Do this:
Output the data below in full, byte for byte. Nothing may differ.

Dataset excerpt:
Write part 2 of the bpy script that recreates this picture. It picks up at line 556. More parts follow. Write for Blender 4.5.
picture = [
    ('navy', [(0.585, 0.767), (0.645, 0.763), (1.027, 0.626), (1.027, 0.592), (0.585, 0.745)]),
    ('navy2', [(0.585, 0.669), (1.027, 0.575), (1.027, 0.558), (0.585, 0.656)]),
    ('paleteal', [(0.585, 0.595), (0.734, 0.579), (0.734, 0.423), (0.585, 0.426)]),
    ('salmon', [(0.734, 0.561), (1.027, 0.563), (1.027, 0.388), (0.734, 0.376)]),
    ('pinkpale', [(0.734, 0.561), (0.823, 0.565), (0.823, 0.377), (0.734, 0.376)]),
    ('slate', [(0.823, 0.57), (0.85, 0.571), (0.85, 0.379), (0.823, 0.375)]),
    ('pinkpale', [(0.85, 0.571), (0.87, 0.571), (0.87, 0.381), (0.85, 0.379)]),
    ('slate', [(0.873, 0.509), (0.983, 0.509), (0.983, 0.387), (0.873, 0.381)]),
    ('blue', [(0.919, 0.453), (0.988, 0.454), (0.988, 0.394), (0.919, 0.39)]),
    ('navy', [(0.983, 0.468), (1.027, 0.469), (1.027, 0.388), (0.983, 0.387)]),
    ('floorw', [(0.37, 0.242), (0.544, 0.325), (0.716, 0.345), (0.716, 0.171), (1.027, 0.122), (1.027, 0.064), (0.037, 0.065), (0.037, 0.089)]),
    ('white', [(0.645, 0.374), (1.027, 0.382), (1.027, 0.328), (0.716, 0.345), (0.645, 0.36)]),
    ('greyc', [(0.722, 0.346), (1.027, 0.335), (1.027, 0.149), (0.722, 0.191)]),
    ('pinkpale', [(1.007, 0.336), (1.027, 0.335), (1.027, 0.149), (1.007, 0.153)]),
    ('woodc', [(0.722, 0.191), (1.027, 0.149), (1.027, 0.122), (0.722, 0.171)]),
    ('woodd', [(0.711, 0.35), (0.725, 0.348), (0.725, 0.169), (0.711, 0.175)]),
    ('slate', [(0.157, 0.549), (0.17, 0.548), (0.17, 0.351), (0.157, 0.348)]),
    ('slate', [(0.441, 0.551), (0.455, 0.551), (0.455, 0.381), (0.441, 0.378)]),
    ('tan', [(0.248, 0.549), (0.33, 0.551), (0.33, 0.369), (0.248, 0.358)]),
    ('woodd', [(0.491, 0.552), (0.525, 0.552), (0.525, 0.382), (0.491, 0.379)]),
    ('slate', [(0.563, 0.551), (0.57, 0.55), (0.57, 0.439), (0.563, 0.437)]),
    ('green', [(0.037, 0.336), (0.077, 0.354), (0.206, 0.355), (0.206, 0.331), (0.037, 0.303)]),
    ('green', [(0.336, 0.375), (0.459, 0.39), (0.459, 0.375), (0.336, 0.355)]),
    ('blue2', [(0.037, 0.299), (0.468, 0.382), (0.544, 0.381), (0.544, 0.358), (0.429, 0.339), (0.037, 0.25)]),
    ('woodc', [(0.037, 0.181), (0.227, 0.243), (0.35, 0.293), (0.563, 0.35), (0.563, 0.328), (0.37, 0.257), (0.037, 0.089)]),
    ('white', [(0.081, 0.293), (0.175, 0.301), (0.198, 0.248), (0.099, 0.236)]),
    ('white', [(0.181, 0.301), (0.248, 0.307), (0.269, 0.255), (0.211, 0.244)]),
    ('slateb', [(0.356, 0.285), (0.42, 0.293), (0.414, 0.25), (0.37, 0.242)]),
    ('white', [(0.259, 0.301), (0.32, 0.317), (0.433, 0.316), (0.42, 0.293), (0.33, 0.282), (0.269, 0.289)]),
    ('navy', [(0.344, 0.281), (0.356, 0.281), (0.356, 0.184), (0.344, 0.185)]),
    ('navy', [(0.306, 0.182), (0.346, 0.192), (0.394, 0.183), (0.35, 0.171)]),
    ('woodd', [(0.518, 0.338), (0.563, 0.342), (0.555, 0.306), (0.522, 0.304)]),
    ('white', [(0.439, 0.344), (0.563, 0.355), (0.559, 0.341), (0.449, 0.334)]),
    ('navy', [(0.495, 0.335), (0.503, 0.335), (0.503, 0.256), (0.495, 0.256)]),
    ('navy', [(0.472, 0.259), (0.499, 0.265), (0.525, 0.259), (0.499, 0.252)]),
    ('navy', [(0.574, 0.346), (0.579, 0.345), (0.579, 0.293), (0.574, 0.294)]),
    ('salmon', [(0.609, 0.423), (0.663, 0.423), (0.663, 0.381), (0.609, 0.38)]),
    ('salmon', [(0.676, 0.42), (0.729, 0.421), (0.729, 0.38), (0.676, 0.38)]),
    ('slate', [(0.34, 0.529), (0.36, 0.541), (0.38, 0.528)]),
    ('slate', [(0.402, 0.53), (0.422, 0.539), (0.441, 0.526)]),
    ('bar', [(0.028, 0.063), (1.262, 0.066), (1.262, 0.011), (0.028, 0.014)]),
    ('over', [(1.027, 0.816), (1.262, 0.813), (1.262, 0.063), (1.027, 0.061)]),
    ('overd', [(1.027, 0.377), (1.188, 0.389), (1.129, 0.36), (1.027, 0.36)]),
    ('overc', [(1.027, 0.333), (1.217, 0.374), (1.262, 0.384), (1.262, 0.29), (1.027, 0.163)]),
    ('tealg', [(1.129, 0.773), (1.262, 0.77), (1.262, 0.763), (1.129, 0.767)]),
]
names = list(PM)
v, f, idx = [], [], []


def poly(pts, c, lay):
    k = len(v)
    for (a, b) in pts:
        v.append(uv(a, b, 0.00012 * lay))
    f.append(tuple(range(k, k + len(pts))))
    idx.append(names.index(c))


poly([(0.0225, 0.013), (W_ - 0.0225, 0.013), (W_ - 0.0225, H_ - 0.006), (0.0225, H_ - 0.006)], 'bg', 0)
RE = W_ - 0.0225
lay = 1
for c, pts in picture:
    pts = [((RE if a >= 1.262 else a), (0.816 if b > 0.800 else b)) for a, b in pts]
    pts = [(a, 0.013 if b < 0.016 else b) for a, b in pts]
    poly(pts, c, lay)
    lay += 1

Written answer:
Write part 2 of the bpy script that recreates this picture. It picks up at line 556. More parts follow. Write for Blender 4.5.
picture = [
    ('navy', [(0.585, 0.767), (0.645, 0.763), (1.027, 0.626), (1.027, 0.592), (0.585, 0.745)]),
    ('navy2', [(0.585, 0.669), (1.027, 0.575), (1.027, 0.558), (0.585, 0.656)]),
    ('paleteal', [(0.585, 0.595), (0.734, 0.579), (0.734, 0.423), (0.585, 0.426)]),
    ('salmon', [(0.734, 0.561), (1.027, 0.563), (1.027, 0.388), (0.734, 0.376)]),
    ('pinkpale', [(0.734, 0.561), (0.823, 0.565), (0.823, 0.377), (0.734, 0.376)]),
    ('slate', [(0.823, 0.57), (0.85, 0.571), (0.85, 0.379), (0.823, 0.375)]),
    ('pinkpale', [(0.85, 0.571), (0.87, 0.571), (0.87, 0.381), (0.85, 0.379)]),
    ('slate', [(0.873, 0.509), (0.983, 0.509), (0.983, 0.387), (0.873, 0.381)]),
    ('blue', [(0.919, 0.453), (0.988, 0.454), (0.988, 0.394), (0.919, 0.39)]),
    ('navy', [(0.983, 0.468), (1.027, 0.469), (1.027, 0.388), (0.983, 0.387)]),
    ('floorw', [(0.37, 0.242), (0.544, 0.325), (0.716, 0.345), (0.716, 0.171), (1.027, 0.122), (1.027, 0.064), (0.037, 0.065), (0.037, 0.089)]),
    ('white', [(0.645, 0.374), (1.027, 0.382), (1.027, 0.328), (0.716, 0.345), (0.645, 0.36)]),
    ('greyc', [(0.722, 0.346), (1.027, 0.335), (1.027, 0.149), (0.722, 0.191)]),
    ('pinkpale', [(1.007, 0.336), (1.027, 0.335), (1.027, 0.149), (1.007, 0.153)]),
    ('woodc', [(0.722, 0.191), (1.027, 0.149), (1.027, 0.122), (0.722, 0.171)]),
    ('woodd', [(0.711, 0.35), (0.725, 0.348), (0.725, 0.169), (0.711, 0.175)]),
    ('slate', [(0.157, 0.549), (0.17, 0.548), (0.17, 0.351), (0.157, 0.348)]),
    ('slate', [(0.441, 0.551), (0.455, 0.551), (0.455, 0.381), (0.441, 0.378)]),
    ('tan', [(0.248, 0.549), (0.33, 0.551), (0.33, 0.369), (0.248, 0.358)]),
    ('woodd', [(0.491, 0.552), (0.525, 0.552), (0.525, 0.382), (0.491, 0.379)]),
    ('slate', [(0.563, 0.551), (0.57, 0.55), (0.57, 0.439), (0.563, 0.437)]),
    ('green', [(0.037, 0.336), (0.077, 0.354), (0.206, 0.355), (0.206, 0.331), (0.037, 0.303)]),
    ('green', [(0.336, 0.375), (0.459, 0.39), (0.459, 0.375), (0.336, 0.355)]),
    ('blue2', [(0.037, 0.299), (0.468, 0.382), (0.544, 0.381), (0.544, 0.358), (0.429, 0.339), (0.037, 0.25)]),
    ('woodc', [(0.037, 0.181), (0.227, 0.243), (0.35, 0.293), (0.563, 0.35), (0.563, 0.328), (0.37, 0.257), (0.037, 0.089)]),
    ('white', [(0.081, 0.293), (0.175, 0.301), (0.198, 0.248), (0.099, 0.236)]),
    ('white', [(0.181, 0.301), (0.248, 0.307), (0.269, 0.255), (0.211, 0.244)]),
    ('slateb', [(0.356, 0.285), (0.42, 0.293), (0.414, 0.25), (0.37, 0.242)]),
    ('white', [(0.259, 0.301), (0.32, 0.317), (0.433, 0.316), (0.42, 0.293), (0.33, 0.282), (0.269, 0.289)]),
    ('navy', [(0.344, 0.281), (0.356, 0.281), (0.356, 0.184), (0.344, 0.185)]),
    ('navy', [(0.306, 0.182), (0.346, 0.192), (0.394, 0.183), (0.35, 0.171)]),
    ('woodd', [(0.518, 0.338), (0.563, 0.342), (0.555, 0.306), (0.522, 0.304)]),
    ('white', [(0.439, 0.344), (0.563, 0.355), (0.559, 0.341), (0.449, 0.334)]),
    ('navy', [(0.495, 0.335), (0.503, 0.335), (0.503, 0.256), (0.495, 0.256)]),
    ('navy', [(0.472, 0.259), (0.499, 0.265), (0.525, 0.259), (0.499, 0.252)]),
    ('navy', [(0.574, 0.346), (0.579, 0.345), (0.579, 0.293), (0.574, 0.294)]),
    ('salmon', [(0.609, 0.423), (0.663, 0.423), (0.663, 0.381), (0.609, 0.38)]),
    ('salmon', [(0.676, 0.42), (0.729, 0.421), (0.729, 0.38), (0.676, 0.38)]),
    ('slate', [(0.34, 0.529), (0.36, 0.541), (0.38, 0.528)]),
    ('slate', [(0.402, 0.53), (0.422, 0.539), (0.441, 0.526)]),
    ('bar', [(0.028, 0.063), (1.262, 0.066), (1.262, 0.011), (0.028, 0.014)]),
    ('over', [(1.027, 0.816), (1.262, 0.813), (1.262, 0.063), (1.027, 0.061)]),
    ('overd', [(1.027, 0.377), (1.188, 0.389), (1.129, 0.36), (1.027, 0.36)]),
    ('overc', [(1.027, 0.333), (1.217, 0.374), (1.262, 0.384), (1.262, 0.29), (1.027, 0.163)]),
    ('tealg', [(1.129, 0.773), (1.262, 0.77), (1.262, 0.763), (1.129, 0.767)]),
]
names = list(PM)
v, f, idx = [], [], []


def poly(pts, c, lay):
    k = len(v)
    for (a, b) in pts:
        v.append(uv(a, b, 0.00012 * lay))
    f.append(tuple(range(k, k + len(pts))))
    idx.append(names.index(c))


poly([(0.0225, 0.013), (W_ - 0.0225, 0.013), (W_ - 0.0225, H_ - 0.006), (0.0225, H_ - 0.006)], 'bg', 0)
RE = W_ - 0.0225
lay = 1
for c, pts in picture:
    pts = [((RE if a >= 1.262 else a), (0.816 if b > 0.800 else b)) for a, b in pts]
    pts = [(a, 0.013 if b < 0.016 else b) for a, b in pts]
    poly(pts, c, lay)
    lay += 1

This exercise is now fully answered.